Dear Erin,
Well, it looks as though we’re both dealing with flailure when it comes to revisions this month. While I made great statements of being finished the last time I wrote… it turns out I may have been fibbing a bit. “Done” is such a useless word when it comes to writing.
It’s true I haven’t been able to truly sit down and write since I last “finished.” After all, June arrived, and as such, I’ve spent my days running about at the bidding of my children. But despite this, there’s been a wiggling in the back of my brain about a missing line in my story, and I regret to inform you that the wiggling is a truth-teller. You see, I have skimped on the romance portion of my book. (As usual.) Which means, I am going to have to “go back” and “put in a few scenes.” (Doesn’t that sound easy!) I am also - apparently - going to need to slow down my ending and actually let my reader experience what is happening. Why the reader should expect to enjoy the ending after making it through all the other 28,000 words in verse is beyond me…
Oh, the pain.
Still, rather than get to that “easy scene writing” this morning, I have been thinking about obituaries. Because I just love obituaries.
Now, before you accuse me of being downright morbid, let me make it clear that the part I love about obituaries is the living part of them. That is to say: I love the parts that tell about the living person and all they did and accomplished. (I’m not that interested in the dying, although I guess that can be cool too.)
My favorite obituaries of all are those published by The Economist, as they choose the most interesting people you’ve never heard of and then tell the most unexpected details about them.
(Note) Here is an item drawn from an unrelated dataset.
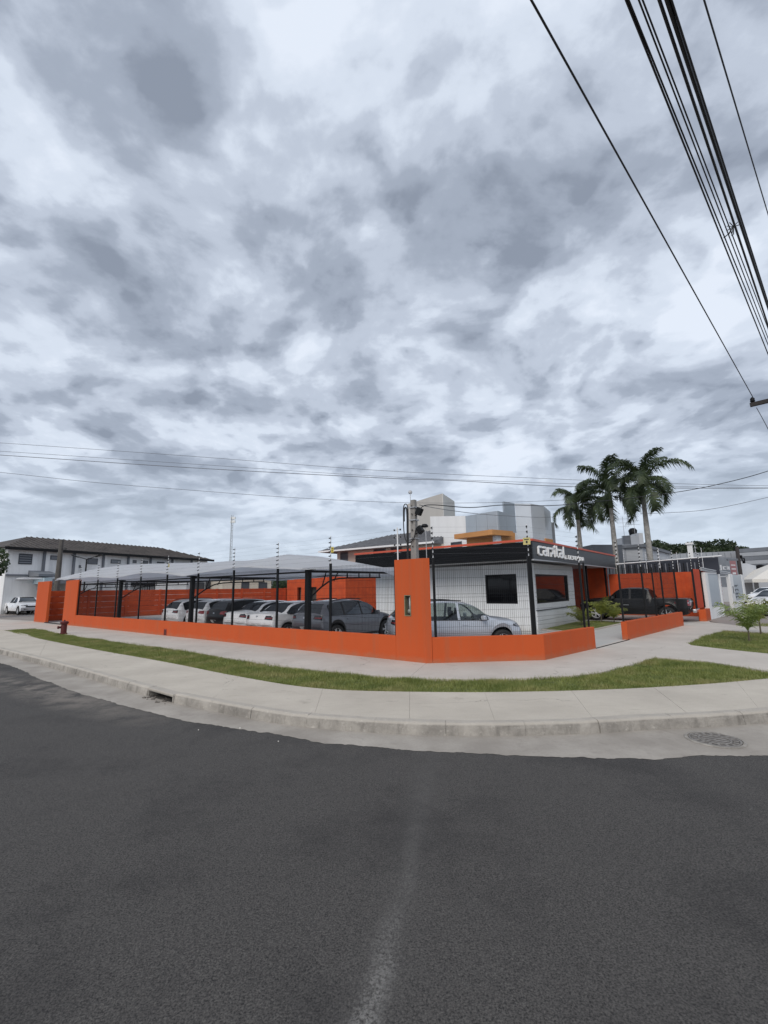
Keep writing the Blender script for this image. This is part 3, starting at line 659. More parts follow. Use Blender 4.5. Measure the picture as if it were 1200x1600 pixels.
for i in range(16):
    a_ = i * math.pi / 8; mb = MB(); mb.box((math.cos(a_) * r_ * 0.68, math.sin(a_) * r_ * 0.68, 0.007), (r_ * 0.17, r_ * 0.09, 0.007), a_); mb.build('rib', IRON, mh)
for i in range(5):
    w_ = math.sqrt(max(0, 0.46 ** 2 - ((i - 2) * 0.17) ** 2)) * 2 * r_; mb = MB(); mb.box((0, (i - 2) * 0.17 * r_, 0.0065), (w_, r_ * 0.07, 0.006)); mb.build('rib', IRON, mh)
# litter on the road
for (x, y, s_) in ((375, 1138, 0.028), (310, 1141, 0.014), (435, 1159, 0.014)):
    p = gz(x, y, -0.145); mb = MB(); mb.box((0, 0, 0.006), (s_, s_ * 0.6, 0.012), random.uniform(0, 3), 0.8); o = mb.build('paper_scrap', mat('pale scrap', (0.6, 0.58, 0.54), 0.8)); o.location = p
    tag(o, {375: 'largest pale scrap of litter, lying close to the gutter edge', 310: 'pale scrap of litter left of the largest one by the gutter', 435: 'pale scrap on the asphalt right of the largest scrap', 343: 'lone pale scrap out on the left asphalt below the gutter scraps', 870: 'lone pale scrap right of the worn centre line', 418: 'pale scrap low on the asphalt left of the worn line', 240: 'leftmost pale scrap on the asphalt below the drain'}[x], 'litter', 'pale scraps on the asphalt')

# ================================================================== BOUNDARY WALLS
WH = 0.60; TOPZ = 2.56
wl_ = empty('boundary_wall', lot(0, 0), LROT, 'long low orange wall along the street with fence posts on it', 'wall')
box('low_wall', ORANGE, wl_, -24.1, -0.905, 0.0, 0.16, -0.1, WH, bevel=0.012)
# corner pillar block with a niche for the meter
def uv(a, b): return (-a, b)
pil = empty('gate_pillar', lot(0, 0), LROT, 'tall orange corner pillar with a meter niche in front of the concrete pole', 'pillar')
NX0, NX1, NZ0, NZ1 = -0.60, -0.40, 1.10, 1.62
for (x0, x1, z0, z1, nm) in ((-0.90, NX0, -0.1, TOPZ - 0.03, 'pillar_face'), (NX1, 0.0, -0.1, TOPZ - 0.03, 'pillar_face'), (NX0, NX1, -0.1, NZ0, 'pillar_face'), (NX0, NX1, NZ1, TOPZ - 0.03, 'pillar_face')):
    pass
mb = MB(); zt = TOPZ - 0.03
mb.prism([(-0.90, 0.0), (NX0, 0.0), (NX0, 0.16), (-0.90, 0.16)], -0.1, zt)
mb.prism([(NX1, 0.0), (0.0, 0.0), (0.12, 0.11), (0.02, 0.22), (-0.05, 0.16), (NX1, 0.16)], -0.1, zt)
mb.prism([(NX0, 0.0), (NX1, 0.0), (NX1, 0.16), (NX0, 0.16)], -0.1, NZ0)
mb.prism([(NX0, 0.0), (NX1, 0.0), (NX1, 0.16), (NX0, 0.16)], NZ1, zt)
mb.build('pillar_body', ORANGE, pil)
METB = mat('meter box back', (0.06, 0.055, 0.05), 0.8, 0.3, 20)
FRAMEG = mat('old olive metal frame', (0.20, 0.19, 0.12), 0.6, 0.3, 20)
mt = empty('meter_box', lot(0.5, 0.0, (NZ0 + NZ1) / 2), LROT, 'framed meter box recessed in the orange corner pillar', 'meter box')
hw, hh = 0.10, 0.26
box('back_plate', METB, mt, -hw, hw, 0.10, 0.12, -hh, hh)
for (x0, x1, z0, z1) in ((-hw, -hw + 0.018, -hh, hh), (hw - 0.018, hw, -hh, hh), (-hw + 0.018, hw - 0.018, -hh, -hh + 0.018), (-hw + 0.018, hw - 0.018, hh - 0.018, hh)):
    box('frame', FRAMEG, mt, x0, x1, -0.012, 0.1, z0, z1)
mb = MB(); mb.tube([(0.03, 0.06, -0.2), (0.03, 0.06, 0.2)], 0.025, 8); mb.build('conduit', GALV, mt, smooth=True)
mb = MB(); mb.lathe([(0, -0.045), (0.05, -0.045), (0.055, 0.0), (0.055, 0.03)], 14, (0.02, 0.07, -0.14), 'Y'); mb.build('meter_dial', mat('dusty meter glass', (0.25, 0.25, 0.22), 0.4), mt, smooth=True)
# diagonal low wall and return, as one wall thing
def wall_poly(pts, th):
    P = [Vector((p[0], p[1])) for p in pts]; outl, inl = [], []
    for i, p in enumerate(P):
        if i == 0: d = (P[1] - P[0]).normalized(); nrm = Vector((-d.y, d.x)); k = 1
        elif i == len(P) - 1: d = (P[-1] - P[-2]).normalized(); nrm = Vector((-d.y, d.x)); k = 1
        else:
            d1 = (P[i] - P[i - 1]).normalized(); d2 = (P[i + 1] - P[i]).normalized(); n1 = Vector((-d1.y, d1.x)); n2 = Vector((-d2.y, d2.x)); nrm = (n1 + n2).normalized(); k = 1 / nrm.dot(n1)
        outl.append(p); inl.append(p + nrm * th * k)
    return [tuple(p) for p in outl] + [tuple(p) for p in reversed(inl)]
w2 = empty('boundary_wall', lot(0, 0), LROT, 'low orange wall folding round the corner in front of the silver SUV', 'wall')
MB().prism(wall_poly([(0.125, 0.115), (2.17, 2.0), (2.63, 4.85)], 0.17), -0.1, WH).build('low_wall', ORANGE, w2, bevel=0.012)
w3 = empty('boundary_wall', lot(0, 0), LROT, 'low orange wall piece between the two right hand gates', 'wall')
MB().prism(wall_poly([(2.94, 7.55), (3.81, 14.48)], 0.18), -0.1, WH - 0.02).build('low_wall', ORANGE, w3, bevel=0.012)
w4 = empty('boundary_wall', lot(0, 0), LROT, 'short low orange wall stub beside the white neighbour gate', 'wall')
MB().prism(wall_poly([(4.14, 17.45), (4.44, 17.5), (4.52, 19.0)], 0.16), -0.1, WH - 0.05).build('low_wall', ORANGE, w4, bevel=0.012)
# left pillars and pedestrian gate
p2 = empty('gate_pillar', lot(25.2, 0), LROT, 'orange pillar on the right side of the small left gate', 'pillar')
box('pillar_body', ORANGE, p2, -1.05, 1.08, 0.0, 0.16, -0.1, 2.62, bevel=0.012)
p3 = empty('gate_pillar', lot(30.6, 0), LROT, 'orange pillar at the far left end of the street wall', 'pillar')
box('pillar_body', ORANGE, p3, -1.35, 1.15, 0.0, 0.16, -0.1, 2.66, bevel=0.012)
tk = empty('gate_track', lot(27.4, -0.05), LROT, 'dark steel sliding gate track crossing the left entrance', 'gate track')
box('rail', BLACK, tk, -2.0, 1.9, -0.02, 0.05, 0.001, 0.05)
tk = empty('gate_track', lot(-2.8, 6.2), LROT + math.radians(83), 'dark gate rail set flush across the right pedestrian entrance', 'gate track')
box('rail', BLACK, tk, -1.4, 1.4, -0.02, 0.02, -0.005, 0.012)
vb = empty('wall_vent', lot(13.2, -0.0, 0.14), LROT, 'small square dark red opening low in the long orange wall', 'vent')
for (x0, x1, z0, z1) in ((-0.13, -0.10, -0.12, 0.14), (0.10, 0.13, -0.12, 0.14), (-0.10, 0.10, 0.11, 0.14)): box('frame', ORANGEG, vb, x0, x1, -0.012, 0.002, z0, z1)
box('opening', mat('deep red brown hollow', (0.09, 0.02, 0.015), 0.9), vb, -0.10, 0.10, -0.006, -0.001, -0.12, 0.11)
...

I shall include a link here of last week’s obituary, though I am not sure how many “free” reads the Economist gives away each month or whether you will be able to read it. May the force be with you (even though that happened last week).
If you should manage to get through the pay wall and read the obituary, you will learn about a piano tuner for Steinway and the amazing work he did to prepare pianos for the greatest of piano concerts. One small detail will include his own flirtation with the possibility of being a violin master, and a subsequent injury that brought his music journey to the world of tuning. One man’s life brought down to small details, and how those details make me ponder.
Which all goes to say that details matter. I guess that’s the point. Details are what make a person (or character… or romance… or ending…) interesting to us. Details are what makes one story different from another.
Recently I was reading a plethora of first chapters for a contest I was helping out with and - over and over again - the feedback that felt the most useful was to speak to the writer about the idea of Specificity.
“This is a great scene,” I’d say, “but make it your own! Why is this character different from any other other written? And why is this character the only character that can be in this specific book?”
The word Specificity became an obsession for me after a lecture I listened to given by Maggie Stiefvater. Also, after reading Pride, a Pride and Prejudice retelling written by Ibi Zoboi, and made her own primarily through specificity and a deep dive into the pertinent (and specific!) details of her characters’ lives.
More and more, as I read books I love, I find out I love them because they’re specific… because they know the kinds of things about their characters that you would find out about in their obituaries. Not details like their eye color or their favorite car, but details that tell you the reason they love cars. How the only time their older brother really talked to them was when they went for a drive in the early morning. How sitting in a car, with the windows down, bring their brother back.
I’ve spent a lot of time glossing over details in my reading life, which has given me the pitiful habit of glossing over them as a writer, but I’m thinking it was because they were the wrong details entirely.
So maybe, when I’ve thinking about those love scenes and endings - which it turns out I’m going to have to write - I need to think how the obituary writers at The Economist would tell them. What’s the odd angle they’d find? Where are the details they would ferret out? And how would they let me know what mattered by telling me about a man, in a lonely room, with a tuning fork, for hours on end?
I promise I’ll get to it, eventually,
after I drive my kid to the next thing on the list.
In the meantime, I have never attended a high school reunion, and I applaud you. I am thinking that your missive was in many ways an obituary for your old school, which makes sense, since it was, in fact, buried alive behind that wall. I am still wrapping my head around the idea that you attended the same high school you ended up teaching at, and I am sure this is the kind of detail that should eventually be included in your obituary. Make a note of it, Erin. These are the things that matter, after all.